そこで、外国語を学ぶのに適した年齢に関する研究についてご紹介します。
言語学習における臨界期
言語習得には「臨界期」と呼ばれる重要な時期があると言われています。
母国語以外の多言語を「臨界期」までに学ぶことが最も効果的であり、これを過ぎると、言語の習得能力が著しく低下するとされています。この仮説は、多くの言語学的研究で支持されています。
2018年のMITのジョシュアハーツホーン博士による「臨界期」に関する研究(1)によると、他言語学習は10歳までの早い段階に始めると、ネイティブに近い流暢さを習得できる可能性が高いことが示されています。文法習得能力が17〜18歳まで高く保たれることが確認され、その後は低下することが報告されています。
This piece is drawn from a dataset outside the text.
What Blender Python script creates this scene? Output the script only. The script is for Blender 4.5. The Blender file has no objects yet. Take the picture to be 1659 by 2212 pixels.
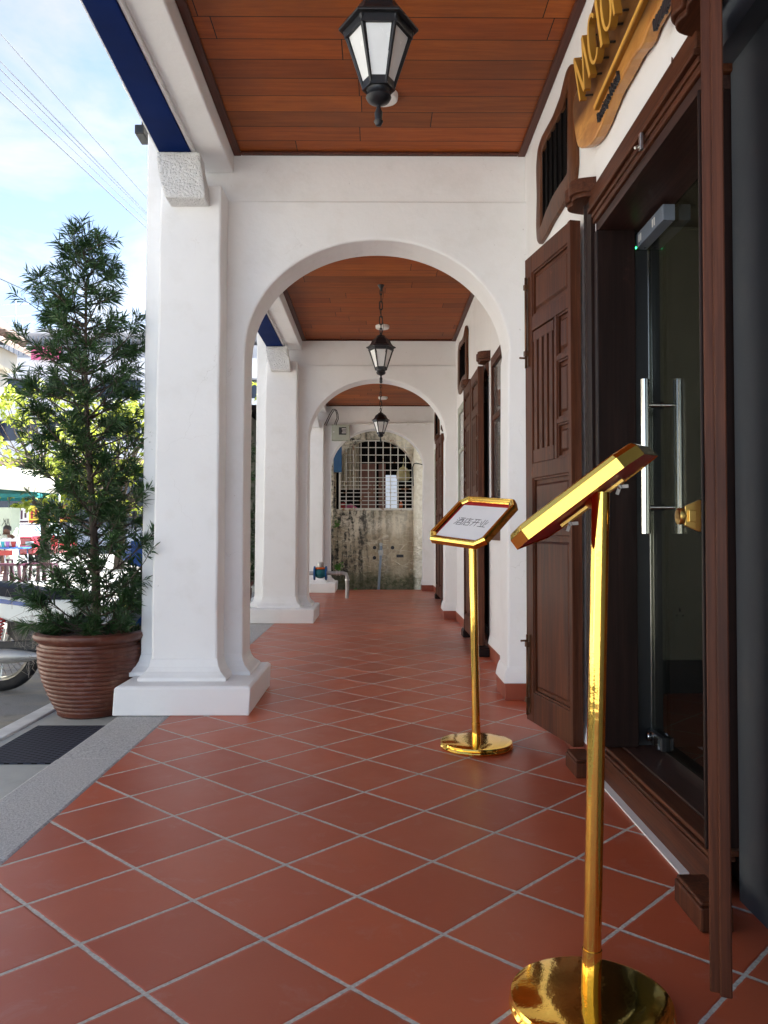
import bpy, math, random
from mathutils import Vector, Matrix, Euler
random.seed(7)
S = bpy.context.scene
COL = S.collection
PI = math.pi
# ------------------------------------------------------------------ camera
F, CX, CY, VX, VY = 1760.0, 829.5, 1106.0, 815.0, 1150.0     # measured on the photograph (1659 px wide)
YAW = -math.atan((CX - VX) / F)
PITCH = math.atan((VY - CY) / math.hypot(F, CX - VX))
EYE = Vector((0, 0, 1.0))
cam_d = bpy.data.cameras.new('camera')
cam = bpy.data.objects.new('camera', cam_d)
COL.objects.link(cam)
cam.location = EYE
cam.rotation_euler = (PI / 2 + PITCH, 0, YAW)
cam_d.sensor_fit = 'HORIZONTAL'
cam_d.sensor_width = 36
cam_d.lens = 36 * F / 1659
cam_d.clip_start = 0.05
cam_d.clip_end = 3000
S.camera = cam
RM = Euler((PI / 2 + PITCH, 0, YAW)).to_matrix()


def ray(px, py):
    return RM @ Vector(((px - CX) / F, -(py - CY) / F, -1))


def onp(px, py, p0, n):
    d = ray(px, py)
    t = (Vector(p0) - EYE).dot(Vector(n)) / d.dot(Vector(n))
    return EYE + d * t


def PX(px, py, X): return onp(px, py, (X, 0, 0), (1, 0, 0))
def PY(px, py, Y): return onp(px, py, (0, Y, 0), (0, 1, 0))
def PZ(px, py, z): return onp(px, py, (0, 0, z), (0, 0, 1))


# ------------------------------------------------------------------ materials
class NT:
    def __init__(s, name):
        s.m = bpy.data.materials.new(name)
        s.m.use_nodes = True
        s.t = s.m.node_tree
        s.b = s.t.nodes['Principled BSDF']
        s.out = s.t.nodes['Material Output']
        s._c = None

    def n(s, typ, **k):
        nd = s.t.nodes.new(typ)
        for a, v in k.items():
            setattr(nd, a, v)
        return nd

    def l(s, a, b): s.t.links.new(a, b)

    def put(s, sock, v):
        if hasattr(v, 'links') or isinstance(v, bpy.types.NodeSocket):
            s.l(v, sock)
        else:
            sock.default_value = v

    def math(s, op, a, b=0.0, c=None, clamp=False):
        nd = s.n('ShaderNodeMath', operation=op, use_clamp=clamp)
        s.put(nd.inputs[0], a)
        s.put(nd.inputs[1], b)
        if c is not None: s.put(nd.inputs[2], c)
        return nd.outputs[0]

    def coord(s, kind='Object'):
        return s.n('ShaderNodeTexCoord').outputs[kind]

    def pos(s): return s.n('ShaderNodeNewGeometry').outputs['Position']

    def map(s, vec, sc=(1, 1, 1), rot=(0, 0, 0)):
        nd = s.n('ShaderNodeMapping')
        s.l(vec, nd.inputs['Vector'])
        nd.inputs['Scale'].default_value = sc
        nd.inputs['Rotation'].default_value = rot
        return nd.outputs[0]

    def noise(s, vec, scale, detail=4, rough=.55, dist=0):
        nd = s.n('ShaderNodeTexNoise')
        s.l(vec, nd.inputs['Vector'])
        nd.inputs['Scale'].default_value = scale
        nd.inputs['Detail'].default_value = detail
        nd.inputs['Roughness'].default_value = rough
        nd.inputs['Distortion'].default_value = dist
        return nd.outputs['Fac']

    def ramp(s, fac, stops):
        nd = s.n('ShaderNodeValToRGB')
        e = nd.color_ramp.elements
        while len(e) < len(stops): e.new(0.5)
        for i, (p, c) in enumerate(stops):
            e[i].position = p
            e[i].color = (c, c, c, 1) if not hasattr(c, '__len__') else tuple(c) + (1,)
        s.l(fac, nd.inputs[0])
        return nd.outputs[0]

    def mix(s, fac, a, b, mode='MIX'):
        nd = s.n('ShaderNodeMix', data_type='RGBA', blend_type=mode)
        s.put(nd.inputs[0], fac)
        for i, v in ((6, a), (7, b)):
            if isinstance(v, (tuple, list)): nd.inputs[i].default_value = tuple(v)[:3] + (1,)
            else: s.l(v, nd.inputs[i])
        return nd.outputs[2]

    def bump(s, h, strength=.3, dist=.01, nrm=None):
        nd = s.n('ShaderNodeBump')
        s.l(h, nd.inputs['Height'])
        nd.inputs['Strength'].default_value = strength
        nd.inputs['Distance'].default_value = dist
        if nrm is not None: s.l(nrm, nd.inputs['Normal'])
        return nd.outputs[0]

    def sep(s, vec):
        nd = s.n('ShaderNodeSeparateXYZ')
        s.l(vec, nd.inputs[0])
        return nd.outputs

    def fin(s, **k):
        for a, v in k.items():
            s.put(s.b.inputs[a.replace('_', ' ')], v if not (isinstance(v, (tuple, list)) and len(v) == 3) else tuple(v) + (1,))
        return s.m


def mat(name, col, rough=.5, metal=0.0, var=.12, vs=6, bump=0.0, bs=60, bd=.004, stretch=(1, 1, 1), coat=0.0, spec=.5, rvar=.08, dust=None, cracks=False):
    t = NT(name)
    o = t.map(t.pos(), stretch)
    nz = t.noise(o, vs, 5)
    c = t.mix(t.ramp(nz, [(.3, 0), (.7, 1)]), tuple(x * (1 - var) for x in col), tuple(min(1, x * (1 + var)) for x in col))
    if dust:
        c = t.mix(t.math('MULTIPLY', t.ramp(t.noise(o, vs * 3.1, 6, .65), [(.52, 0), (.72, 1)]), dust[1]), c, dust[0])
    r = t.math('ADD', t.math('MULTIPLY', t.math('SUBTRACT', t.noise(o, vs * 2.3, 4), .5), 2 * rvar), rough)
    k = dict(Base_Color=c, Roughness=r, Metallic=metal, Coat_Weight=coat, Specular_IOR_Level=spec)
    if bump: k['Normal'] = t.bump(t.noise(o, bs, 5, .6), bump, bd)
    if cracks:
        vo_ = t.n('ShaderNodeTexVoronoi', feature='DISTANCE_TO_EDGE')
        wb = t.n('ShaderNodeVectorMath', operation='ADD')
        nv = t.n('ShaderNodeTexNoise'); nv.inputs['Scale'].default_value = 5; nv.inputs['Detail'].default_value = 5
        t.l(t.pos(), nv.inputs['Vector'])
        sc_ = t.n('ShaderNodeVectorMath', operation='SCALE'); sc_.inputs['Scale'].default_value = .35
        t.l(nv.outputs['Color'], sc_.inputs[0])
        t.l(t.pos(), wb.inputs[0]); t.l(sc_.outputs[0], wb.inputs[1])
        t.l(wb.outputs[0], vo_.inputs['Vector']); vo_.inputs['Scale'].default_value = 1.7
        line = t.math('SUBTRACT', 1.0, t.math('MULTIPLY', vo_.outputs['Distance'], 320, clamp=True))
        line = t.math('MULTIPLY', line, t.ramp(t.noise(t.pos(), 1.6, 3), [(.54, 0), (.64, 1)]))
        spot = t.ramp(t.noise(t.pos(), 34, 2), [(.76, 0), (.79, 1)])
        k['Base_Color'] = t.mix(t.math('MULTIPLY', t.math('MAXIMUM', line, spot), .34), c, (.42, .39, .34))
    return t.fin(**k)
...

この研究は、早期にを学ぶことは多言語習得に効果的であることを示しております。
大人からの言語学習
一方で、近年の研究では「臨界期」の厳密さが疑問視されています。ケンブリッジ大学のBialystokとKrollの研究(2)は「臨界期」説の妥当性について疑問を呈しています。
この研究では二言語を話すバイリンガルは、年齢を問わず新しい言語を習得可能であるという調査結果に基づいています。このことから言語習得には個々の学習環境や条件が大きく影響することが強調されています。すなわち、早期に第二言語を学んだ場合や、学習環境が豊富である場合には、年齢に関係なく成功する可能性が高いことが示されています。年齢の効果が存在することは認めつつ、これが必ずしも臨界期の存在を示すものではないと主張しています。
以上のことから、年齢が高くなってから外国語を学ぶことは不可能ではないことがわかります。
大人からの言語習得者の多くは、自己管理や学習計画の立案が得意であり、これが効果的な学習を促進する要因となります。
年齢に応じた学習方法
大人が外国語を学ぶ場合、モチベーションの維持や学習環境の整備が重要です。自分に合った教材や学習法を見つけ、積極的に言語に触れることが、習得を効率的にします。特に、言語学習環境(外国語の映画を観る、ネイティブと会話するなど)が効果的です。
また、大人になると、仕事での仕様など、言語を学ぶ目標を明確に持ちやすいため、自分の目的に合わせた学習が進めやすいです。これにより、学習を継続する意欲も高まるでしょう。
結論
外国語を学び始める最適な年齢については、若い頃に始めることが学習効率を高める一方で、大人になってからでも十分に言語習得は可能です。臨界期を意識しながらも、年齢を理由に諦める必要はありません。自分に合った学習方法を見つけ、楽しみながら学び続けることが大切です。
参考文献
- Hartshorne, J. K., Tenenbaum, J. B., & Pinker, S. (2018). A critical period for second language acquisition: Evidence from 2/3 million English speakers. Cognition, 177, 263–277.
- Bialystok, E., & Kroll, J. (2018). Can the critical period be saved? A bilingual perspective. Bilingualism: Language and Cognition, 21.